Ken Snyder wrote:
Jason Jones wrote:
...
Right now, seems that "we're hiring" is posted outside every business
doorway in Utah valley. The last place I worked started me above 60K
/ yr
and was willing to give me a 30% raise to keep me there, yet that was
still
lacking compared to other offers I was getting... So... a shortage
might
not be too far off base. (I might have misconstrued your point entirely,
Cole, and if that's the case - I apologize.)
...
That's our experience as well. We've been trying to hire a developer
since the beginning of the year with no luck. We used a headhunter
service for a while who told us "Unemployment in the tech sector in
Utah County is 0.2%". I don't know if that stat is accurate, but
every one of the candidates they supplied for interview already had
jobs--most weren't even looking for jobs--and we certainly haven't had
a lot of answers to our posts.
-
Like Civil Engineering, programming is basically a commodity business.

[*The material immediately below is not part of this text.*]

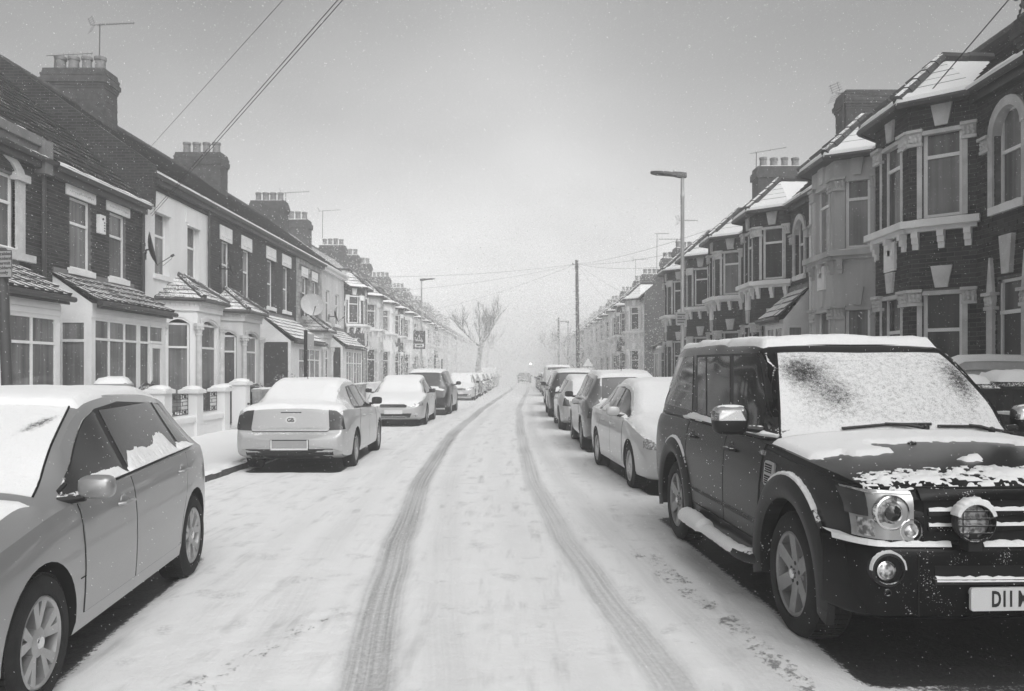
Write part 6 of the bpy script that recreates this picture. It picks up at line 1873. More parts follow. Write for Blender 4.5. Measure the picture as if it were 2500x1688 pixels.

When times are good salaries are pretty good, when times are slow,
salaries are much lower. No matter how "good" you are, if you just
have the commodity skills, you will get the commodity wage. And these
commodity businesses are made up of a lot of small scale business that
keep rates lower - run one and paying someone 45-65 will seem like a lot
of money.
Yes society values some professions more than others for not the right
reasons - it's the way it is and no complaining will change it. Warren
Buffett moved Berkshire Hathaway out of shirts and into the insurance
business and said no matter how well the shirt company was run, the
shirt business was just not a good business to be in. If you want big
bucks get a MBA, MD, or Law Degree - it's just the way it is. (ps: met
a lot of investment bankers who did drugs every weekend - so it's not
always the great career you think it is)
On the other hand, if you love what you do, then you should either
accept your profession for what it is or try to create a niche that will
always pay more. ie great Rails or Ajax programmers make more. Or data
warehouse specialists in the Casino business, yada, yada.